Das habe ich alles so zusammengebastelt und dabei schon gemerkt, dass es faszinierend anders und ziemlich toll schmeckt. Ich habe das nett drapiert und auf dem Wohnzimmertisch bereit gestellt, um die Herzdame damit zu überraschen, es soll der Stimmung in Beziehungen ja gelegentlich helfen, wenn man sich mit hervorragendem Essen verwöhnt.
Das allerdings hat nicht funktioniert. Die Herzdame hat sich nämlich, ohne sich groß mit der Begrüßung und den Erklärungen des Kochs aufzuhalten, sofort an den Tisch gesetzt und losgelöffelt, wobei sie allerdings nach einem flüchtigen Blick aufs Essen davon ausging, es handele sich um Kartoffelsalat ohne Mayonnaise. Doch, die Optik gibt das her, jedenfalls wenn man nur ganz kurz hinsieht. Ihr Gesichtsausdruck war dann recht interessant, denn wenn man Kartoffel erwartet, aber Ananas im Mund hat, dann ist der Mensch etwas irritiert, und der Geschmacksnerv erst recht. Ich hatte dann in der Folge sehr viel Salat fast ganz für mich alleine – und das war gar kein Problem. Sehr guter Salat, ich kann es wirklich beurteilen. Ich habe Unmengen davon gegessen und ich werde es wieder tun, ich fand ihn super.
Wer übrigens tierfreie Rezepte sucht, der wird bei der Sammlung zum Tierfreitag immer wieder fündig, die Seite ist ein weiterer Ableger des Seiser-Experiments. Auch dort geht es um Rezepte ohne Ersatzprodukte.
Aus „Immer schon vegan“ demnächst hier noch mehr.
Einfach wunderbar! Das Rezept klingt total lecker und wird schnellstmöglich nach“gekocht“. Dankeschön 🙂
Gebürtig in der Ursprungsstadt des Brunnenkresseanbaus muss ich kritisch anmerken, dass ich auf den Bildern nur gewöhnliche Gartenkresse entdecken kann, keine Brunnenkresse. Das ist leicht nachvollziehbar, da Brunnenkresse schwer zu kultivieren und folglich schwer zu bekommen ist, während Gartenkresse in jedem Supermarkt zu finden ist, soll aber hier nicht unerwähnt bleiben.

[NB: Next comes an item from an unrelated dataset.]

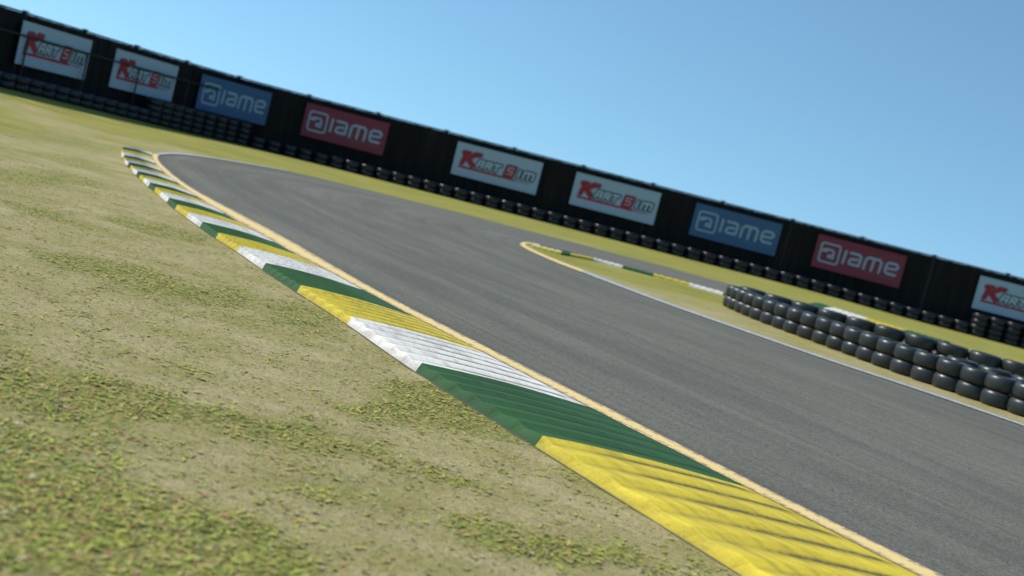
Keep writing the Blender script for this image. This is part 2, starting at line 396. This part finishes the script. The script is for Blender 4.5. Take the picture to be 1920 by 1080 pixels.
# ------------------------------------------------------------------ tyres
def tyre_mesh(name, R=.288, w=.18, hole=.17, seg=40):
    prof = []
    h = w/2
    # half-section from the bead out to the tread, lying on its side (axis = Z)
    pts = [(hole, -h*.52), (hole+.012, -h*.72), (hole+.04, -h*.93), (R-.055, -h*1.0), (R-.028, -h*.96), (R-.012, -h*.80), (R-.003, -h*.48), (R, 0),
           (R-.003, h*.48), (R-.012, h*.80), (R-.028, h*.96), (R-.055, h*1.0), (hole+.04, h*.93), (hole+.012, h*.72), (hole, h*.52),
           (hole+.012, h*.40), (R-.035, h*.70), (R-.02, 0), (R-.035, -h*.70), (hole+.012, -h*.40)]
    n = len(pts); V = []; F = []
    for k in range(seg):
        a = 2*math.pi*k/seg
        for r, z in pts: V.append((r*math.cos(a), r*math.sin(a), z+h))
    for k in range(seg):
        for j in range(n):
            F.append((k*n+j, ((k+1) % seg)*n+j, ((k+1) % seg)*n+(j+1) % n, k*n+(j+1) % n))
    return mesh(name, V, F, smooth_shade=True)
TY = tyre_mesh('tyre', .203, .172, .105); TY.materials.append(M_tyre)
TY3 = tyre_mesh('wide_tyre', .238, .178, .13); TY3.materials.append(M_tyre)
TY2 = tyre_mesh('wall_tyre', .285, .192, .17, 28); TY2.materials.append(M_tyre2)

def put_tyre(me, x, y, z, label, group):
    o = bpy.data.objects.new('tyre', me); COL.objects.link(o)
    o.location = (x+random.uniform(-.010, .010), y+random.uniform(-.010, .010), z)
    o.rotation_euler = (R_(random.uniform(-.6, .6)), R_(random.uniform(-.6, .6)), random.uniform(0, 6.28))
    tag(o, label, 'tyre', group)
    return o
ORD = ['first', 'second', 'third', 'fourth', 'fifth', 'sixth', 'seventh', 'eighth', 'ninth', 'tenth', 'eleventh', 'twelfth', 'thirteenth', 'fourteenth', 'fifteenth', 'sixteenth', 'seventeenth', 'eighteenth', 'nineteenth', 'twentieth', 'twenty-first', 'twenty-second', 'twenty-third', 'twenty-fourth']

# front row: contact points nearest the track, then the rear row and a short middle row
contact = [(3.47, 19.35), (3.50, 18.85), (3.60, 18.2), (3.72, 17.7), (3.88, 17.2), (4.08, 16.65), (4.28, 16.15), (4.45, 15.65), (4.62, 15.15), (4.80, 14.68), (5.00, 14.25), (5.22, 13.85), (5.45, 13.47), (5.70, 13.08), (5.97, 12.7), (6.22, 12.3), (6.45, 11.9)]
def row(P, step):
    L_ = sum((Vector(b)-Vector(a)).length for a, b in zip(P, P[1:]))
    return resample(catmull(P), int(L_/step)+1)
def stacks(ps, words, me=None, group='tyres stacked in the infield barrier'):
    for i, p in enumerate(ps):
        for k in range(2):
            put_tyre(me or TY, p.x, p.y, .012+k*(.173 if me is None else .18), f'{"top" if k else "bottom"} black tyre, {ORD[i]} stack from left in the {words}', group)
stacks([p+Vector((.04, .165)) for p in row(contact, .350)], 'track-side row of the infield barrier')
stacks(row([(3.84, 20.1), (4.17, 19.85), (4.56, 19.6), (4.98, 19.3), (5.42, 19.0), (5.88, 18.7), (6.40, 18.45), (6.95, 18.2), (7.55, 17.95), (8.15, 17.65), (8.7, 17.3)], .435), 'rear row of the infield barrier', TY3)
stacks([Vector(p) for p in [(5.62, 15.12), (5.93, 14.86), (6.24, 14.60), (6.56, 14.34), (6.9, 14.1)]], 'short middle row inside the infield barrier')

# ------------------------------------------------------------------ fence
H = 2.20
posts = [(-16.7, 22.7), (-16.2, 25.2), (-15.6, 27.7), (-14.95, 30.2), (-14.28, 32.7), (-13.59, 35.2), (-12.87, 37.6), (-12.0, 40.0), (-10.80, 42.2), (-8.50, 43.0), (-6.05, 43.2), (-3.58, 43.2), (-1.12, 43.2), (1.38, 43.2), (3.90, 43.2), (6.42, 43.2), (8.95, 43.2), (11.45, 43.15), (13.95, 42.85), (16.40, 42.4), (18.85, 41.9), (21.3, 41.3), (23.7, 40.6)]
posts = [Vector(p) for p in posts]
fence = empty('board_fence', (posts[8].x, posts[8].y, 0)); tag(fence, 'tall black fence of upright boards carrying the advertising boards behind the tyre wall', 'fence')
off = Vector((-fence.location.x, -fence.location.y, 0))
def boxes(V, F, c, ax, ay, sx, sy, z0, z1):
    """upright box: centre c, half sizes sx along ax, sy along ay"""
    b = len(V)
    for z in (z0, z1):
        for i, j in ((-1, -1), (1, -1), (1, 1), (-1, 1)):
            p = c+ax*sx*i+ay*sy*j; V.append((p.x, p.y, z))
    F += [(b, b+3, b+2, b+1), (b+4, b+5, b+6, b+7)]+[(b+i, b+(i+1) % 4, b+4+(i+1) % 4, b+4+i) for i in range(4)]
for a, b in zip(posts, posts[1:]):
    d = (b-a).normalized(); nrm = Vector((d.y, -d.x)); L_ = (b-a).length
    V = []; F = []; n = int(L_/.155)
    for k in range(n):
        s0 = L_*(k+.5)/n; c = a+d*s0+nrm*random.uniform(-.010, .014)
        zt = H-.03+random.uniform(-.004, .004)
        boxes(V, F, c, d, nrm, L_/n*.485, .011, gz(c.x, c.y)-.05, zt)
    c = (a+b)/2-nrm*.034
    boxes(V, F, c, d, nrm, L_/2-.045, .006, min(gz(a.x, a.y), gz(b.x, b.y))-.05, H-.05)
    me = mesh('panel', V, F); o = link('panel', me, M_fence, fence); o.location = off
    V = []; F = []
    boxes(V, F, (a+b)/2+nrm*.002, d, nrm, L_/2-.05, .038, H-.022, H+.018)
    o = link('capping', mesh('capping', V, F), M_post, fence); o.location = off
for i, p in enumerate(posts):
    d = (posts[min(i+1, len(posts)-1)]-posts[max(i-1, 0)]).normalized(); nrm = Vector((d.y, -d.x))
    V = []; F = []
    boxes(V, F, p-nrm*.045, d, nrm, .045, .05, gz(p.x, p.y)-.05, H+.03)
    boxes(V, F, p-nrm*.01, d, nrm, .085, .05, H+.031, H+.056)
    o = link('post', mesh('post', V, F), M_post, fence); o.location = off

# tyre wall in front of the fence
path = []
for i, p in enumerate(posts):
    d = (posts[min(i+1, len(posts)-1)]-posts[max(i-1, 0)]).normalized(); nrm = Vector((d.y, -d.x))
    path.append(p+nrm*.62)
BOARDS = [('leftmost white board', -.441, -.381), ('second white board', -.3592, -.3074), ('left blue board', -.2877, -.2277), ('left red board', -.198, -.1297), ('third white board', -.0717, -.0012),
          ('fourth white board', .0277, .0981), ('right blue board', .128, .200), ('right red board', .2303, .304), ('rightmost white board', .3667, .438)]
total = sum((b-a).length for a, b in zip(path[1:], path[2:]))
cols = resample(path[1:-1], int(total/.578)+1)
cnt = {}
for p in cols:
    q = p.x/p.y
    if q > .50: continue
    n = 4 if (-.320 < q < -.232 or q > .373) else 2
    reg = None
    for i, (nm, a, b) in enumerate(BOARDS):
        if a-.004 <= q <= b+.004: reg = 'below the '+nm; break
    if reg is None:
        if q < BOARDS[0][1]: reg = 'left of the '+BOARDS[0][0]
        elif q > BOARDS[-1][2]: reg = 'right of the '+BOARDS[-1][0]
        else:
            i = max(i for i in range(9) if BOARDS[i][2] < q); reg = f'between {BOARDS[i][0]} and {BOARDS[i+1][0]}'
    cnt.setdefault((reg, n), []).append(p)
for (reg, n), ps in cnt.items():
    for i, p in enumerate(ps):
        for k in range(n):
            lv = (('bottom', 'top') if n == 2 else ('bottom', 'second-lowest', 'third-lowest', 'top'))[k]
            kind = 'low' if n == 2 else 'tall'
            put_tyre(TY2, p.x, p.y, gz(p.x, p.y)+k*.192, f'{lv} tyre, {ORD[i]} {kind} stack from left {reg}', 'black tyres stacked along the fence')

# railing between the fence and the tyres on the left
rp = []
for i in range(1, 9):
    d = (posts[i+1]-posts[i-1]).normalized(); nrm = Vector((d.y, -d.x)); rp.append(posts[i]+nrm*.24)
rp = rp[:-1]+[Vector((-10.94, 41.2)), Vector((-10.42, 41.78))]
rail = empty('metal_railing', (rp[0].x, rp[0].y, 0)); tag(rail, 'thin black metal railing standing in front of the left advertising boards', 'railing')
ro = Vector((-rp[0].x, -rp[0].y, 0)); HR = 1.60
def tube(P, r, n=8):
    V = []; F = []
    for i, p in enumerate(P):
        t = (P[min(i+1, len(P)-1)]-P[max(i-1, 0)]).normalized()
        u = t.cross(Vector((0, 0, 1))); u = Vector((1, 0, 0)) if u.length < .1 else u.normalized(); w = t.cross(u)
        for k in range(n):
            a = 2*math.pi*k/n; V.append(p+u*math.cos(a)*r+w*math.sin(a)*r)
    for i in range(len(P)-1):
        for k in range(n): F.append((i*n+k, i*n+(k+1) % n, (i+1)*n+(k+1) % n, (i+1)*n+k))
    F.append(tuple(range(n))); F.append(tuple(range((len(P)-1)*n, len(P)*n)))
    return V, F
V, F = tube([Vector((p.x, p.y, HR)) for p in rp], .027)
o = link('top_rail', mesh('top_rail', V, F), M_rail, rail); o.location = ro
for p in rp[:-1]:
    V, F = tube([Vector((p.x, p.y, gz(p.x, p.y)-.02)), Vector((p.x, p.y, HR-.026))], .026)
    o = link('post', mesh('post', V, F), M_rail, rail); o.location = ro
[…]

Ein großartiges Buch. Und er Tierfreitag ein großartiges Projekt. Und speziell diesen Salat hier hab ich auch schon gemacht – und außer mir fand‘ ihn hier auch niemand fantastisch, aber das reicht ja auch! [Bruder im Geiste!]
Klingt lecker! Aber fast noch besser ist die Herzdame-Kartoffelsalat-Geschichte, ich habe sehr gelacht!! Danke!
Ich hatte neulich einen Salat aus Rote Beete, Avocado und Mango. Das war auch fantastisch und vielleicht ähnlich ausgefallen. Avocado-Ananas wird ausprobiert!
Direkt getestet – köstlich, wird weiterempfohlen! Und danke für den Buchtipp!
Der wird probiert!
Camilla: Steht doch auch da, dass in Ermangelung von Brunnenkresse „nur“ gewöhnliche verwendet wurde.
Tolles Rezept, wird morgen ausprobiert!
Danke für den wunderbaren Tipp, hab ich für meine KollegInnen gleich nachgekocht. Das schwierigste daran war, nicht selbst gleich zu viel davon aufzuessen, mmmh! Interessant fand ich, dass der Salat eine interessant polarisierende Wirkung zeigte: die Hälfte konnte -trotz Schild- damit nicht soo viel damit anfangen (gut, ist jetzt vielleicht auch nicht das klassische Frühstücksrezept), die andere Hälfte war hingegen verzaubert. : ) danke, werde ich sicherlich öfters kochen!!!